7. The method of claim 6, further comprising determining whether hydrocarbons are present at a depth based on the formation property of the subsurface formation.
8. One or more non-transitory machine-readable media comprising program code for generating a reconstructed log based on a formation resistivity and a geochemical property, the program code to:
lower a well tool into a wellbore, wherein the well tool comprises,
a first pair of electrodes used to generate a macroresistivity measurement, wherein a first distance between the first pair of electrodes is greater than a defined distance, and
a second pair of electrodes used to generate a microresistivity measurement, wherein a second distance between the second pair of electrodes is less than the defined distance;
receive the geochemical property of a subsurface formation around the wellbore;
generate a compositional range based on the geochemical property;
determine the formation resistivity based on the macroresistivity measurement and the microresistivity measurement; and
generate the reconstructed log, wherein the reconstructed log comprises at least one of a porosity and a density of the subsurface formation based on the compositional range and the formation resistivity, wherein the compositional range defines at least one of a boundary of values and an initial value.
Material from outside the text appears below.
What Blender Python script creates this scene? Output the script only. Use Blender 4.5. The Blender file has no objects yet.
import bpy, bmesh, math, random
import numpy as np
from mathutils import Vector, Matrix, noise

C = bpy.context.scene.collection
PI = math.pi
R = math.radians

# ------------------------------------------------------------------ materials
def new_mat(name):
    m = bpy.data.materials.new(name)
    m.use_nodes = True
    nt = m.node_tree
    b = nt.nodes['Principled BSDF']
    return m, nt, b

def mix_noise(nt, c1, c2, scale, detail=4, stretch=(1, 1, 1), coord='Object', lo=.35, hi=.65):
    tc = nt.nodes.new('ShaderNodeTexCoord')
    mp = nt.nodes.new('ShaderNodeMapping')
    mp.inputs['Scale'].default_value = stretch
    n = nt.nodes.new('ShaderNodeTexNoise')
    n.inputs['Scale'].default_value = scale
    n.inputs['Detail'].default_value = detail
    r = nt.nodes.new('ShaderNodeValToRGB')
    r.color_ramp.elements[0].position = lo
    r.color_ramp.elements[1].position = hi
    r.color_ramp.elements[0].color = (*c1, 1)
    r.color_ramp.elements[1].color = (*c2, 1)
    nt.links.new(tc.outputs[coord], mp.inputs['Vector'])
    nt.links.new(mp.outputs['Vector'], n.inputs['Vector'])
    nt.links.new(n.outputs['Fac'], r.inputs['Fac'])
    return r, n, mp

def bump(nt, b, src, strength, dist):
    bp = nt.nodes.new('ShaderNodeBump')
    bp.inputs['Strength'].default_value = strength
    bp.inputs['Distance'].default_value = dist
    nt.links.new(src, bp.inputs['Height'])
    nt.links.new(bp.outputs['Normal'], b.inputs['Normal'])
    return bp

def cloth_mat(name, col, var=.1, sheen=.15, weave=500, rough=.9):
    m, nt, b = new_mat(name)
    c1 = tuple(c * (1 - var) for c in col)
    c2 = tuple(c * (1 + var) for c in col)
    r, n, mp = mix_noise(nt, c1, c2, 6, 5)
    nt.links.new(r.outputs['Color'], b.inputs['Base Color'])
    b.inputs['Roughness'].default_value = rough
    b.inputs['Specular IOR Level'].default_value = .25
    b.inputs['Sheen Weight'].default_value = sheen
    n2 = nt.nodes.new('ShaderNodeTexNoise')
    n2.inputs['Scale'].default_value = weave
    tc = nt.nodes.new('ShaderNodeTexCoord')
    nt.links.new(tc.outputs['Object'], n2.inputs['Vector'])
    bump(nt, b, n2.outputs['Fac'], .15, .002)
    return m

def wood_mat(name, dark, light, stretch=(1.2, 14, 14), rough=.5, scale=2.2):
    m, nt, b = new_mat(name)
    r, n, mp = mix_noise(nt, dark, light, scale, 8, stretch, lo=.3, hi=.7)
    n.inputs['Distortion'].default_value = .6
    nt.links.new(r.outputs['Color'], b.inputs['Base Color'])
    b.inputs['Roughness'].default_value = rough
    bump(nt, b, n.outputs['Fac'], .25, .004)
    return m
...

9. The one or more non-transitory machine-readable media of claim 8, further comprising program code to determine a probability distribution for a formation property, wherein the formation property is determined based on the reconstructed log.
10. The one or more non-transitory machine-readable media of claim 8, wherein the program code to generate the reconstructed log based on the geochemical property and the formation resistivity comprises program code to:
determining a formation composition based on the geochemical property; and generating the reconstructed log of the density of the subsurface formation based on the formation composition.
11. The one or more non-transitory machine-readable media of claim 8, wherein the program code to determine the formation resistivity comprises program code to rescale the
microresistivity measurement based on a maximum of the macroresistivity measurement and a minimum of the macroresistivity measurement.
12. The one or more non-transitory machine-readable media of claim 8, further comprising program code to:
training an artificial neural network on a high-accuracy zone of the wellbore; and determining a formation property using the artificial neural network, wherein the
formation property is determined based on the reconstructed log.
13. The one or more non-transitory machine-readable media of claim 8, further comprising program code to determine a formation property based on the reconstructed log, wherein the formation property is indicative of an estimated hydrocarbon recovery from the subsurface formation.
14. The one or more non-transitory machine-readable media of claim 13, further comprising program code to determine whether hydrocarbons are present at a depth based on the formation property of the subsurface formation.
15. A system for generating a reconstructed log based on a formation resistivity and a geochemical property, the system comprising:
a well tool comprising,
a first pair of electrodes used to generate a macroresistivity measurement, wherein a first distance between the first pair of electrodes is greater than a defined distance, and a second pair of electrodes used to generate a microresistivity measurement, wherein a second distance between the second pair of electrodes is less than the defined distance;
a processor; and
a machine-readable medium having program code executable by the processor to cause the processor to:
receive the geochemical property of a subsurface formation around a wellbore; generate a compositional range based on the geochemical property; determine the formation resistivity based on the macroresistivity measurement and the microresistivity measurement; and
generate the reconstructed log, wherein the reconstructed log comprises at least one of a porosity and a density of the subsurface formation based on the compositional range and the formation resistivity, wherein the compositional range defines at least one of a boundary of values and an initial value.
16. The system of claim 15, wherein the machine-readable medium comprises program code executable by the processor to determine a probability distribution for a formation property, wherein the formation property is determined based on the reconstructed log.
17. The system of claim 15, wherein the program code to generate the reconstructed log based on the geochemical property and the formation resistivity comprises program code to:
determine a formation composition based on the geochemical property; and
generate the reconstructed log of the density of the subsurface formation based on the formation composition.
18. The system of claim 15, wherein the program code to determine the formation resistivity comprises program code to rescale the microresistivity measurement based on a maximum of the macroresistivity measurement, and a minimum of the macroresistivity measurement.
19. The system of claim 15, further comprising program code to determine a formation property based on the reconstructed log, wherein the formation property is indicative of an estimated hydrocarbon recovery from the subsurface formation.
20. The system of claim 15, wherein the program code to generate the reconstructed log based on the geochemical property and the formation resistivity comprises program code executable by the processor to update a water saturation.